## START Dataset excerpt

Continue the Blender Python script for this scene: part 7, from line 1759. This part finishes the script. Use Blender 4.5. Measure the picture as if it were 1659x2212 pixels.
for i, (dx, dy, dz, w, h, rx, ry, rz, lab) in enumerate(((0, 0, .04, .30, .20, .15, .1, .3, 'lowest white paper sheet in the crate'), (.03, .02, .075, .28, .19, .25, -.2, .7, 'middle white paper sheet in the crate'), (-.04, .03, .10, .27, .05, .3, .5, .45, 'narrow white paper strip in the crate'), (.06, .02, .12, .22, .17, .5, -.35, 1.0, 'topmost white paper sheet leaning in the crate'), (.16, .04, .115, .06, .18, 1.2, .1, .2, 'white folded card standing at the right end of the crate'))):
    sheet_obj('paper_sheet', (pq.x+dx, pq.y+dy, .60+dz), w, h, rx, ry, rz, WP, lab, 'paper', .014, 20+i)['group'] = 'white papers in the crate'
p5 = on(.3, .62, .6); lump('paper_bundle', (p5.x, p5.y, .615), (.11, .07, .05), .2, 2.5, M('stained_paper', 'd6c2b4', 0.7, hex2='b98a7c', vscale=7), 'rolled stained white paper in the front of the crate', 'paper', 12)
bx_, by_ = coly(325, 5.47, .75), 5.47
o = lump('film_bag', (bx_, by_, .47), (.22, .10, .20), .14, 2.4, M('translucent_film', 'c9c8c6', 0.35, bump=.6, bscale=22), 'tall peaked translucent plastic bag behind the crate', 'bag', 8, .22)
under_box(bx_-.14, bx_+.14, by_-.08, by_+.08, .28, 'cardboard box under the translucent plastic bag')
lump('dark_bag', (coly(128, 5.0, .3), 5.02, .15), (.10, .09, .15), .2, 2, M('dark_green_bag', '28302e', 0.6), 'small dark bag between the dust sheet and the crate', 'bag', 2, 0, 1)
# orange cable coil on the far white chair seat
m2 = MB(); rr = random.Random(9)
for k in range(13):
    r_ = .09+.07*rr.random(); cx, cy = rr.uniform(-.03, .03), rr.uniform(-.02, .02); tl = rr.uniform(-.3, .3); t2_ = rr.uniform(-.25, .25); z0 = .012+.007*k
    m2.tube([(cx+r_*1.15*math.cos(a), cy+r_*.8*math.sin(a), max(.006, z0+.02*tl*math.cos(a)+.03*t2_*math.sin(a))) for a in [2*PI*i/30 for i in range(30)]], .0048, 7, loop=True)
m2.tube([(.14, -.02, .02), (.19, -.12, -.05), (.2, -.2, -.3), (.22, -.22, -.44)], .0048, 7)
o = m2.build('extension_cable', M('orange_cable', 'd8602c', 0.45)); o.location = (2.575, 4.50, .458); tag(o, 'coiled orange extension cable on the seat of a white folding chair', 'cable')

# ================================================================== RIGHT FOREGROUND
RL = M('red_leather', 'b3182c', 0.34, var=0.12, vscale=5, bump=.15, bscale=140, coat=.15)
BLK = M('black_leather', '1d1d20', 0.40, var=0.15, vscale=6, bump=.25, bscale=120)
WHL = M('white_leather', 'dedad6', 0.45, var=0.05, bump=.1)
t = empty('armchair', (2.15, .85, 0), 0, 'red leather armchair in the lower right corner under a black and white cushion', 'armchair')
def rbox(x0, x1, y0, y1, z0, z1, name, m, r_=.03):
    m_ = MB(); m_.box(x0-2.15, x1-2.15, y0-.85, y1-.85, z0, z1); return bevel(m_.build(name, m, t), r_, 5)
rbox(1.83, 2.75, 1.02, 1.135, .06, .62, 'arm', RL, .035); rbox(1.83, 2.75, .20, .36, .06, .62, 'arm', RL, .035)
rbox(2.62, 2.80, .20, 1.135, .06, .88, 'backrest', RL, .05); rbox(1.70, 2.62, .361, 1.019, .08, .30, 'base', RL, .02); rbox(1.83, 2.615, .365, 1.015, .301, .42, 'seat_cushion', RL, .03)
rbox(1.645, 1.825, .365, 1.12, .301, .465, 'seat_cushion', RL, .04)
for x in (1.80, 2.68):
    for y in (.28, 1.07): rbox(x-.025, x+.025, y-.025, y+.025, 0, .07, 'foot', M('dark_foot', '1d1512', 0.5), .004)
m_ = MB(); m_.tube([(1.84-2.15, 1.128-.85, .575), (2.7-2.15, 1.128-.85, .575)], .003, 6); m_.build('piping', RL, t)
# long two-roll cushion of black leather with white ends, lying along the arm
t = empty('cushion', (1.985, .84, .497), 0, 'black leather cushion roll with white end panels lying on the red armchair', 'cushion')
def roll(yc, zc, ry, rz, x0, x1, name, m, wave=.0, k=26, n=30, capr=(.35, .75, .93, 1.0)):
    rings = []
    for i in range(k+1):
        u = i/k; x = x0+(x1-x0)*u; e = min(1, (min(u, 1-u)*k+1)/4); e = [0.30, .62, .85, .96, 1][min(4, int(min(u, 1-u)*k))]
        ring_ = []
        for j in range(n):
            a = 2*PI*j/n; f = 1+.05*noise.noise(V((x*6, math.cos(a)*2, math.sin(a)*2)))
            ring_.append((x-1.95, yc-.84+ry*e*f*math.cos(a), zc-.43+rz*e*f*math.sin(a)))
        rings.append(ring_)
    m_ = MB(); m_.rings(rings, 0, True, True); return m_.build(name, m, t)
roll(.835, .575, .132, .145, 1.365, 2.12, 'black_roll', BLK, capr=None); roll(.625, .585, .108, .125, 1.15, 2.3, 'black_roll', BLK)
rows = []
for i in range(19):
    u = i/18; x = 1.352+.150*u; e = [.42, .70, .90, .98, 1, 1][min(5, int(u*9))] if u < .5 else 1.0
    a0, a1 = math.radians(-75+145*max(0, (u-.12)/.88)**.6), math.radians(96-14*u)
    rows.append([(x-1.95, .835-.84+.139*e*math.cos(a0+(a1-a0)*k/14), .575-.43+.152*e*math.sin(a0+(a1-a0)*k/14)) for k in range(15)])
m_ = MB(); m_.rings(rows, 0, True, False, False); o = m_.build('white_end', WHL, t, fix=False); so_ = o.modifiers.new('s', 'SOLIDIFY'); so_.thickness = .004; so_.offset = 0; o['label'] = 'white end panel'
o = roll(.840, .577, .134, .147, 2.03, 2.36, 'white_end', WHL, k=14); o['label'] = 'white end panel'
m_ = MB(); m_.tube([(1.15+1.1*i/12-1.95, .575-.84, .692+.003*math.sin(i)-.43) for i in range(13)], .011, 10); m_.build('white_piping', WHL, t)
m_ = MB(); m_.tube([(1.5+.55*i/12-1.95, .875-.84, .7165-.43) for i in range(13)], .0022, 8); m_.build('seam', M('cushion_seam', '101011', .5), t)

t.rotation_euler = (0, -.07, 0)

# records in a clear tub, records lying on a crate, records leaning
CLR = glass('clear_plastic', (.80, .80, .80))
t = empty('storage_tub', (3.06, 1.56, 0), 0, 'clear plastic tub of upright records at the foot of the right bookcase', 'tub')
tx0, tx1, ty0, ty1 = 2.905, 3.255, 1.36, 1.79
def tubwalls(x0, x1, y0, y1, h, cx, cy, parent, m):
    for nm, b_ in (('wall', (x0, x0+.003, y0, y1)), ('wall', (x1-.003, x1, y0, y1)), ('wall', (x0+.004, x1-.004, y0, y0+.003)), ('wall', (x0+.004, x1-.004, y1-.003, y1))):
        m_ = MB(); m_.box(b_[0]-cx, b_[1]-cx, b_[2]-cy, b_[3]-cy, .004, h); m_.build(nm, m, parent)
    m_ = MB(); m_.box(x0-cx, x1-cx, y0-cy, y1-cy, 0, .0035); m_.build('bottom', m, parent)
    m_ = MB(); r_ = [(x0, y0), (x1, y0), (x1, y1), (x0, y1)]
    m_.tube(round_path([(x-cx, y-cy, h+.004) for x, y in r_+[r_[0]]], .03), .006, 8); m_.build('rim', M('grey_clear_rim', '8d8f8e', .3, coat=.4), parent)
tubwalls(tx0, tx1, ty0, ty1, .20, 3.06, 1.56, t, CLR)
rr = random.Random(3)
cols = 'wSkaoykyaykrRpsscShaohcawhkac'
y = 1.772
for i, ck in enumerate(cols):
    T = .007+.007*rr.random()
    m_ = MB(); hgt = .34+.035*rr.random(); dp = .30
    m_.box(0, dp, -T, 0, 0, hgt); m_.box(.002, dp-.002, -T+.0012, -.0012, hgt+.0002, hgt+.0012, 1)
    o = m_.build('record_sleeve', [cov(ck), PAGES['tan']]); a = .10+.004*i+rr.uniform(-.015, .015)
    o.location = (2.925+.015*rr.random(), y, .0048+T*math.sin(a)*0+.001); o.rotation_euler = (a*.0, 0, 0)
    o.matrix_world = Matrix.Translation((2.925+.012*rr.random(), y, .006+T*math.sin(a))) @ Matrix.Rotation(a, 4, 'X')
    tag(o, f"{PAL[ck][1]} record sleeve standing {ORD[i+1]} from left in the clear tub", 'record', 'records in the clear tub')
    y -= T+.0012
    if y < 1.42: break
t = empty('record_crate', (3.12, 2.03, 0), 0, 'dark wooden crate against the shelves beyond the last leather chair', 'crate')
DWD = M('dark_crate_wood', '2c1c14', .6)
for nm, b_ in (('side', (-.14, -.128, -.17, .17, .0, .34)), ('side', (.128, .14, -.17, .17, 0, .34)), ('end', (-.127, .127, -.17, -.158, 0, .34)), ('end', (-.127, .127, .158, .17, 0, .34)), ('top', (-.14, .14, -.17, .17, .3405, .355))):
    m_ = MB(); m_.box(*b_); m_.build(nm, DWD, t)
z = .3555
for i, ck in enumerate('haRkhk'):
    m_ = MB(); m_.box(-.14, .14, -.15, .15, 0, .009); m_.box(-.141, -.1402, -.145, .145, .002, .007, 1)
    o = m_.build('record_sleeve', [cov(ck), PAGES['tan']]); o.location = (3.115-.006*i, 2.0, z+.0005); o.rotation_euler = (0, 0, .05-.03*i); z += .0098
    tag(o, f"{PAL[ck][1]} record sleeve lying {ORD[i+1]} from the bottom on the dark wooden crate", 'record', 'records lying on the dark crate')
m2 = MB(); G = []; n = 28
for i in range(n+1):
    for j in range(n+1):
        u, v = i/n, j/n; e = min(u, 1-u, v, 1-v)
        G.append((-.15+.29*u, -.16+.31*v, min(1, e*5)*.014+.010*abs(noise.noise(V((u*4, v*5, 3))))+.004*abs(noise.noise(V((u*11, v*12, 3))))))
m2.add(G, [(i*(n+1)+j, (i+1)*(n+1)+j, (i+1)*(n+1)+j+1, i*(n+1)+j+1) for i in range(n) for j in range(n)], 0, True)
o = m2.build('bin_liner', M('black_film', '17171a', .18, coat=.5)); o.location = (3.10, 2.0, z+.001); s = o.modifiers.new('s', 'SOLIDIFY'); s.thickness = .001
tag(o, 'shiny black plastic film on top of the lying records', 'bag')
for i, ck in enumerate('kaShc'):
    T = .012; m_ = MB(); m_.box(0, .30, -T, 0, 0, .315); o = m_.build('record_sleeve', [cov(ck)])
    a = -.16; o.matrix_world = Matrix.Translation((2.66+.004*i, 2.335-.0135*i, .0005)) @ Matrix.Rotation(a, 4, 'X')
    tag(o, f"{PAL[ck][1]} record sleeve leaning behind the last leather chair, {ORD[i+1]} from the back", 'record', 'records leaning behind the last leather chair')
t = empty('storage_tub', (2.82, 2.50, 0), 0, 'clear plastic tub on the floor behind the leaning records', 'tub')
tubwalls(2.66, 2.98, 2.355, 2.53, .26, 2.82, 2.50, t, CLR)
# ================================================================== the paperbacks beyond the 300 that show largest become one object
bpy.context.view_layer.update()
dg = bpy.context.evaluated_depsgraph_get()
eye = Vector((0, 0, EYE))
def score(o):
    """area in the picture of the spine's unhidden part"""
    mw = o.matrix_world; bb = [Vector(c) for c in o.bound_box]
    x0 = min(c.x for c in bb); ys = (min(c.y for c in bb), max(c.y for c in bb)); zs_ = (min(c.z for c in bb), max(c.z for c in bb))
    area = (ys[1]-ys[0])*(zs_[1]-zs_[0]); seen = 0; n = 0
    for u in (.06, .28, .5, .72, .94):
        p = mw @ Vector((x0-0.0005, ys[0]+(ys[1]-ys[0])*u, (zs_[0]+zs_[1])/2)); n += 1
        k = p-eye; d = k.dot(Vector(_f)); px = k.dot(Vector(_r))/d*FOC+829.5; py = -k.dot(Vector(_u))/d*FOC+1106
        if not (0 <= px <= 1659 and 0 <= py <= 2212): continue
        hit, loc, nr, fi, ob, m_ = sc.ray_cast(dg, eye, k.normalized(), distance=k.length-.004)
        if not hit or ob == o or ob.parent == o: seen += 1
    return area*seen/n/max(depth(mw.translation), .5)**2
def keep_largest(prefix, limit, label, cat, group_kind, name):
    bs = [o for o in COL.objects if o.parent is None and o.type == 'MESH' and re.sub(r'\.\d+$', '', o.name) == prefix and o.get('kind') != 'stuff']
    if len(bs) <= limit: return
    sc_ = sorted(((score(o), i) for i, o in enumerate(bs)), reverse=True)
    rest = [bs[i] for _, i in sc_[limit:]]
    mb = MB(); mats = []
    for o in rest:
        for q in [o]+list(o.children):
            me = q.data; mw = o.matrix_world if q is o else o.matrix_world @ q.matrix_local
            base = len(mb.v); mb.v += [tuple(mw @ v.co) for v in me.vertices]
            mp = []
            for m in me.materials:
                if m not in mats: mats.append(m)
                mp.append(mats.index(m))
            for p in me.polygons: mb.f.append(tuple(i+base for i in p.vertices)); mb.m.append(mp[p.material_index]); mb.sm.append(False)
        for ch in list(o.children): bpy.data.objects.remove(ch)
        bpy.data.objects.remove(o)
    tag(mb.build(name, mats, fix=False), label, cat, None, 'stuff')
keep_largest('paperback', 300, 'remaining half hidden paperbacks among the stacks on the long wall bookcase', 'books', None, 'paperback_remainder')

## END Dataset excerpt

Your instructions:
Using the data above, restate word for word the lines from its opening line through the line that contains "folding chair', 'cable')", and no more.

The completed task:
Continue the Blender Python script for this scene: part 7, from line 1759. This part finishes the script. Use Blender 4.5. Measure the picture as if it were 1659x2212 pixels.
for i, (dx, dy, dz, w, h, rx, ry, rz, lab) in enumerate(((0, 0, .04, .30, .20, .15, .1, .3, 'lowest white paper sheet in the crate'), (.03, .02, .075, .28, .19, .25, -.2, .7, 'middle white paper sheet in the crate'), (-.04, .03, .10, .27, .05, .3, .5, .45, 'narrow white paper strip in the crate'), (.06, .02, .12, .22, .17, .5, -.35, 1.0, 'topmost white paper sheet leaning in the crate'), (.16, .04, .115, .06, .18, 1.2, .1, .2, 'white folded card standing at the right end of the crate'))):
    sheet_obj('paper_sheet', (pq.x+dx, pq.y+dy, .60+dz), w, h, rx, ry, rz, WP, lab, 'paper', .014, 20+i)['group'] = 'white papers in the crate'
p5 = on(.3, .62, .6); lump('paper_bundle', (p5.x, p5.y, .615), (.11, .07, .05), .2, 2.5, M('stained_paper', 'd6c2b4', 0.7, hex2='b98a7c', vscale=7), 'rolled stained white paper in the front of the crate', 'paper', 12)
bx_, by_ = coly(325, 5.47, .75), 5.47
o = lump('film_bag', (bx_, by_, .47), (.22, .10, .20), .14, 2.4, M('translucent_film', 'c9c8c6', 0.35, bump=.6, bscale=22), 'tall peaked translucent plastic bag behind the crate', 'bag', 8, .22)
under_box(bx_-.14, bx_+.14, by_-.08, by_+.08, .28, 'cardboard box under the translucent plastic bag')
lump('dark_bag', (coly(128, 5.0, .3), 5.02, .15), (.10, .09, .15), .2, 2, M('dark_green_bag', '28302e', 0.6), 'small dark bag between the dust sheet and the crate', 'bag', 2, 0, 1)
# orange cable coil on the far white chair seat
m2 = MB(); rr = random.Random(9)
for k in range(13):
    r_ = .09+.07*rr.random(); cx, cy = rr.uniform(-.03, .03), rr.uniform(-.02, .02); tl = rr.uniform(-.3, .3); t2_ = rr.uniform(-.25, .25); z0 = .012+.007*k
    m2.tube([(cx+r_*1.15*math.cos(a), cy+r_*.8*math.sin(a), max(.006, z0+.02*tl*math.cos(a)+.03*t2_*math.sin(a))) for a in [2*PI*i/30 for i in range(30)]], .0048, 7, loop=True)
m2.tube([(.14, -.02, .02), (.19, -.12, -.05), (.2, -.2, -.3), (.22, -.22, -.44)], .0048, 7)
o = m2.build('extension_cable', M('orange_cable', 'd8602c', 0.45)); o.location = (2.575, 4.50, .458); tag(o, 'coiled orange extension cable on the seat of a white folding chair', 'cable')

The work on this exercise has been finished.